%%

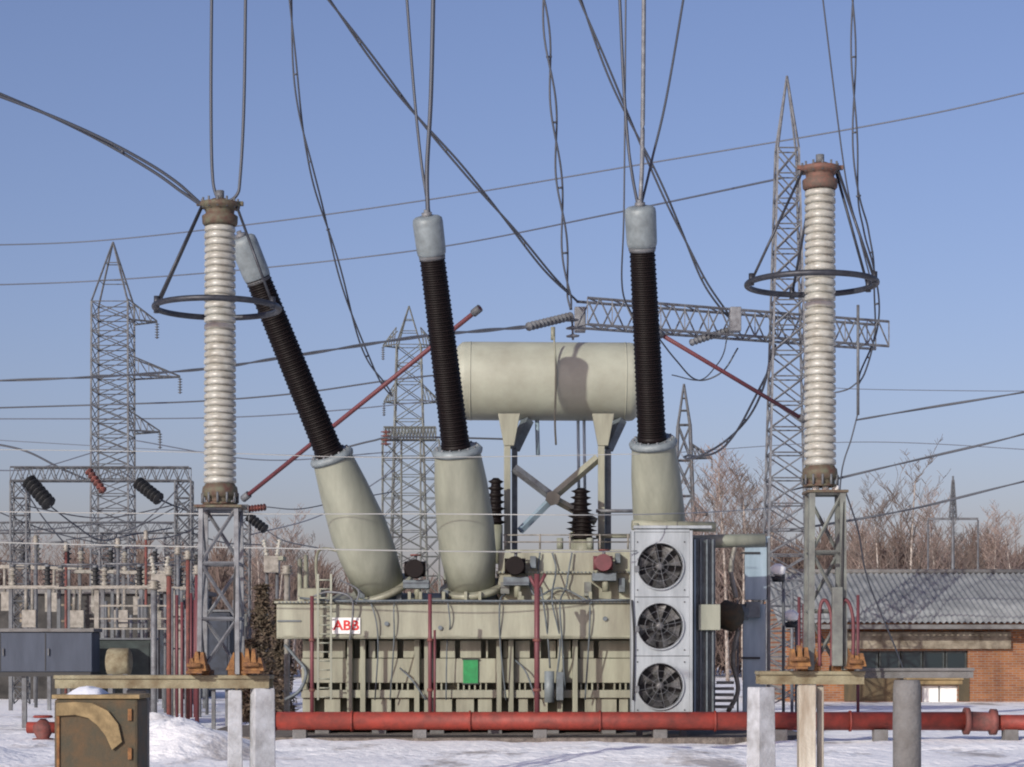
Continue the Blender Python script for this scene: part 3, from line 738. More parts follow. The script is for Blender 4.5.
for px, w_, y0, y1 in ((446, 5, 598, 590), (362, 6, 598, 588), (399, 5, 600, 590), (505, 9, 594, 582), (588, 7, 596, 582), (622, 6, 592, 578), (533, 6, 568, 556), (618, 5, 563, 553)):
    MB().box(x_(px-w_/2), x_(px+w_/2), 41.98, 42.24, z_(y0), z_(y1)).build('junction_box', M['galvgreen'] if w_ > 6 else M['fins'], tr, .008)
cable([(505,594,41.95),(500,602,41.45),(500,640,41.55),(506,700,41.85)], .016, 'fins'); cable([(588,597,41.95),(590,604,41.45),(589,640,41.5),(585,700,41.85)], .016, 'fins')
cable([(399,600,41.95),(394,606,41.45),(394,640,41.5),(390,700,41.85)], .014, 'fins'); cable([(362,598,41.95),(372,606,41.45),(378,640,41.5),(375,700,41.9)], .014, 'fins')
cable([(300,598,41.9),(340,601,41.42),(420,600.5,41.42),(500,601,41.42),(632,600,41.42)], .022, 'fins', 'cable_tray')
cable([(446,598,41.95),(448,604,41.45),(450,625,41.48),(447,645,41.8),(446,700,41.85)], .014, 'fins')
for px in (505, 540, 570, 600, 628): MB().tube(P(px, 549, 42.3), P(px, 534, 42.3), .022, n=6).build('rail_post', M['inspale'], tr)
for py in (535, 542): MB().tube(P(503, py, 42.3), P(630, py, 42.3), .014, n=6).build('hand_rail', M['inspale'], tr)
for px in (447, 410, 395, 560, 590): MB().tube(P(px, 588 if px < 500 else 549, 43.0), P(px, 570 if px < 500 else 538, 43.0), .07, n=10).build('vent_stub', M['turret'], tr)
# name plate with writing
pl = MB().box(x_(334), x_(362), 41.515, 41.54, z_(634), z_(618)).build('name_plate', M['white'], tr, .003)
def mesh_text(o, nm):
    me = bpy.data.meshes.new_from_object(o.evaluated_get(bpy.context.evaluated_depsgraph_get()))
    n = bpy.data.objects.new(nm, me); col.objects.link(n); n.parent = o.parent; n.location = o.location; n.rotation_euler = o.rotation_euler; n.scale = o.scale
    bpy.data.objects.remove(o); n.name = nm
    return n
def text(body, size, c_, m_, parent, nm='lettering', sx=1.0, offset=.012):
    cu = bpy.data.curves.new(nm, 'FONT'); cu.body = body; cu.size = size; cu.extrude = .004; cu.offset = .006
    cu.align_x = 'CENTER'; cu.align_y = 'CENTER'; cu.materials.append(m_)
    o = bpy.data.objects.new(nm, cu); col.objects.link(o); o.parent = parent
    o.location = Vector(c_) - ORG[parent.name]; o.rotation_euler = (R(90), 0, 0); o.scale = (sx, 1, 1)
    return mesh_text(o, nm)
text('ABB', .27, (x_(348), 41.505, z_(626)), M['redink'], pl, sx=1.05, offset=.014)
for dx, dz in ((336, 620), (360, 620), (336, 632), (360, 632)): MB().tube((x_(dx), 41.517, z_(dz)), (x_(dx), 41.505, z_(dz)), .010, n=8).build('rivet', M['galvdark'], pl)
gs = MB().box(x_(463), x_(478), 42.07, 42.10, z_(684), z_(659)).build('green_sign', M['green'], tr, .003)

for a, b, c_, d in ((462, 479, 658.6, 659.8), (462, 479, 683.2, 684.4)): MB().box(x_(a), x_(b), 42.05, 42.11, z_(d), z_(c_)).build('edge_strip', M['dkframe'], gs)
# ------------------------------------------------------------------ red fire main with risers
FD = 40.0
fp = thing('red_pipe', (X(600, FD), FD, 0), 'long red fire main running low across the yard with three thin risers', 'pipe')
pz = Z(721, FD)
MB().tube((X(274, FD), FD, pz), (X(968, FD), FD, pz), .175, n=28).build('pipe', M['red'], fp)
MB().tube((X(994, FD), FD, pz-.03), (X(1075, FD), FD, pz-.03), .15, n=24).build('pipe', M['red'], fp)
MB().lathe((X(964, FD), FD, pz), (X(996, FD), FD, pz-.02), [(0,.26),(.15,.26),(.17,.19),(.8,.18),(.82,.25),(1,.25)], 24).build('coupling', M['redrust'], fp)
MB().lathe((X(270, FD), FD, pz), (X(276, FD), FD, pz), [(0,.12),(.3,.19),(1,.2)], 24).build('end_cap', M['redrust'], fp)
for px in (300, 420, 540, 660, 780, 880, 1010):
    o = MB(); xx = X(px, FD); o.box(xx-.13, xx+.13, FD-.15, FD+.15, -.15, pz-.16); o.build('support', M['concdark'], fp, .01)
for px in (352, 470, 600, 715, 850):
    xx = X(px, FD); MB().lathe((xx-.02, FD, pz), (xx+.02, FD, pz), [(0,.20),(1,.20)], 24).build('joint_band', M['red'], fp)
for px, yt, lx in ((312, 596, 0), (430, 594, 0), (537, 574, 1)):
    xx = X(px, FD); r_ = .038 if px < 500 else .055
    MB().tube((xx, FD, pz), (xx, FD, Z(yt, FD)), r_, n=10).build('riser', M['maroon'], fp)
    if px == 430: MB().tube((xx+.09, FD+.02, pz), (xx+.09, FD+.02, Z(630, FD)), .025, n=8).build('riser', M['maroon'], fp)
    if lx:
        MB().tube((xx, FD, Z(590, FD)), (xx+.16, FD, Z(574, FD)), .035, n=8).build('nozzle_branch', M['maroon'], fp)
        MB().tube((xx, FD, Z(590, FD)), (xx-.14, FD, Z(576, FD)), .035, n=8).build('nozzle_branch', M['maroon'], fp)
    for zz in (Z(640, FD), Z(690, FD)): MB().tube((xx, FD, zz-.03), (xx, FD, zz+.03), r_*1.5, n=10).build('pipe_union', M['redrust'], fp)

# ------------------------------------------------------------------ cooler with three fans
def cooler():
    D = 40.6; x0, x1 = X(634, D), X(690, D); z0 = Z(718, D); zt = Z(532, D)
    t = thing('oil_cooler', ((x0+x1)/2, D+.4, 0), 'tall pale blue grey cooler with three round fans stacked on its front', 'cooler')
    cys = [566, 626, 686]; r = 23*D/F; cxx = X(660, D)
    # front plate with three circular holes
    zs = [zt, Z(597, D), Z(656, D), z0]
    for k, cy in enumerate(cys):
        cz = Z(cy, D); za, zb = zs[k]-.006, zs[k+1]+.006; n = 48; vs_ = []; m = MB()
        def sq(an):
            c_, s_ = math.cos(an), math.sin(an)
            tx = ((x1-.012-cxx) if c_ > 0 else (x0+.012-cxx))/c_ if abs(c_) > 1e-6 else 1e9
            tz = ((za-cz) if s_ > 0 else (zb-cz))/s_ if abs(s_) > 1e-6 else 1e9
            q = min(tx, tz); return (cxx+c_*q, cz+s_*q)
        angs = [2*math.pi*i/n+.0001 for i in range(n)] + [math.atan2(zc-cz, xc-cxx) % (2*math.pi) for xc in (x0+.012, x1-.012) for zc in (za, zb)]
        angs = sorted(set(angs)); n = len(angs)
        inner = [(cxx+r*math.cos(a), D, cz+r*math.sin(a)) for a in angs]; outer = [(sq(a)[0], D, sq(a)[1]) for a in angs]
        lip = [(cxx+r*math.cos(a), D-.05, cz+r*math.sin(a)) for a in angs]; lip2 = [(cxx+r*1.05*math.cos(a), D-.05, cz+r*1.05*math.sin(a)) for a in angs]
        out2 = [(x, D+.1, z) for x, y, z in outer]; deep = [(x, D+.28, z) for x, y, z in inner]; on = [(cxx+r*1.05*math.cos(a), D, cz+r*1.05*math.sin(a)) for a in angs]
        V = outer+on+lip2+lip+deep+out2; F_ = []
        for i in range(n):
            j = (i+1) % n
            for L0 in range(4): F_.append((L0*n+i, L0*n+j, (L0+1)*n+j, (L0+1)*n+i))
            F_.append((5*n+i, 5*n+j, j, i))
        m.add(V, F_, False)
        pn = m.build('fan_panel', M['fanbox'], t)
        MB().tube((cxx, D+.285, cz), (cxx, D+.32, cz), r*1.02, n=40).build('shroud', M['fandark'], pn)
        hub = MB().lathe((cxx, D+.22, cz), (cxx, D+.02, cz), [(0, .085), (.8, .085), (.95, .06), (1, .02)], 20).build('hub', M['blade'], pn)
        for b in range(7):
            a = 2*math.pi*b/7 + k*.37 + .2; vs_ = []; nn = 6
            for i in range(nn):
                q = i/(nn-1); rr = .07+(r*.94-.07)*q; wd = .13+.26*q; a_ = a+.10*q
                for sgn, dep in ((-.5, .05), (.5, .17)):
                    aa = a_+sgn*wd*1.55; vs_.append((cxx+rr*math.cos(aa), D+dep, cz+rr*math.sin(aa)))
            nV = len(vs_); vs_ += [(x, y+.008, z) for x, y, z in vs_]; fs = []
            for i in range(nn-1):
                fs.append((2*i, 2*i+1, 2*i+3, 2*i+2)); fs.append((nV+2*i, nV+2*i+2, nV+2*i+3, nV+2*i+1))
                fs.append((2*i, 2*i+2, nV+2*i+2, nV+2*i)); fs.append((2*i+1, nV+2*i+1, nV+2*i+3, 2*i+3))
            fs.append((2*nn-2, 2*nn-1, nV+2*nn-1, nV+2*nn-2))
            MB().add(vs_, fs, False).build('fan_blade', M['blade'], pn)
        gd = MB()
        for q in (.98, .66, .34): gd_n = 40; gd.path([(cxx+r*q*math.cos(2*math.pi*i/gd_n), D-.06, cz+r*q*math.sin(2*math.pi*i/gd_n)) for i in range(gd_n+1)], .004, 4)
        for b in range(4): a = math.pi*b/4+.2; gd.path([(cxx-r*math.cos(a), D-.065, cz-r*math.sin(a)), (cxx+r*math.cos(a), D-.065, cz+r*math.sin(a))], .004, 4)
        gd.build('fan_guard', M['galv'], pn)
    f = MB(); f.box(x0-.05, x0+.008, D-.02, D+.5, z0-.1, zt+.03); f.box(x1-.008, x1+.05, D-.02, D+.5, z0-.1, zt+.03); f.box(x0+.01, x1-.01, D-.02, D+.5, zt+.0, zt+.05); f.build('frame', M['fanbox'], t, .006)
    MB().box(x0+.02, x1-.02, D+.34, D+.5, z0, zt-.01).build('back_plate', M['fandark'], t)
    # finned core behind, seen at the right
    cx0, cx1 = x0+.1, X(718, D)
    core = MB().box(cx0, cx1-.10, D+.52, D+1.5, z0, zt-.08).build('radiator', M['fins'], t)
    fin = MB(); n = 16
    for i in range(n):
        yy = D+.55+i*.06; fin.box(cx1-.097, cx1, yy, yy+.02, z0+.02, zt-.1)
    fb = fin.build('fins', M['fins'], t)
    for i in range(4): 
        px = 696+i*6; MB().box(X(px, D), X(px+1.6, D), D+.40, D+.517, z0, zt-.12).build('header_tube', M['blue'] if i == 0 else M['fins'], t)
    MB().box(X(700, D), X(722, D), D+.3, D+.5, Z(630, D), Z(604, D)).build('terminal_box', M['turret'], t, .01)
    for px in (640, 684): MB().box(X(px-3, D), X(px+3, D), D+.1, D+.4, -.1, z0-.1).build('leg', M['galvdark'], t)
    MB().path(curve_pts([P(632, 600, D-.06), P(634, 640, D-.06), P(633, 700, D-.06)]), .018, 6).build('fan_cable', M['fandark'], t)
    for cy in cys:
        MB().box(X(635, D), X(639, D), D-.07, D-.008, Z(cy+6, D), Z(cy, D)).build('junction_box', M['galvdark'], t, .005)
        for dx in (637.5, 684.5):
            for dy in (-24, 24): MB().tube((X(dx, D), D-.002, Z(cy+dy, D)), (X(dx, D), D-.02, Z(cy+dy, D)), .014, n=8).build('screw', M['fandark'], t)
    # top pipe and mountings
    MB().tube(P(632, 525, D+.4), P(715, 527, D+.6), .10, n=14).build('oil_pipe', M['cream'], t)
    MB().tube(P(636, 536, D+.2), P(636, 524, D+.3), .05, n=10).build('pipe_stub', M['cream'], t)
    MB().box(X(634, D), X(712, D), D+.02, D+.3, Z(531, D)+.05, Z(528, D)+.05).build('top_tray', M['fanbox'], t, .005)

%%

Problem requirements => Using the listing above, show every line that includes the string "fandark".

Written response =>
        MB().tube((cxx, D+.285, cz), (cxx, D+.32, cz), r*1.02, n=40).build('shroud', M['fandark'], pn)
    MB().box(x0+.02, x1-.02, D+.34, D+.5, z0, zt-.01).build('back_plate', M['fandark'], t)
    MB().path(curve_pts([P(632, 600, D-.06), P(634, 640, D-.06), P(633, 700, D-.06)]), .018, 6).build('fan_cable', M['fandark'], t)
            for dy in (-24, 24): MB().tube((X(dx, D), D-.002, Z(cy+dy, D)), (X(dx, D), D-.02, Z(cy+dy, D)), .014, n=8).build('screw', M['fandark'], t)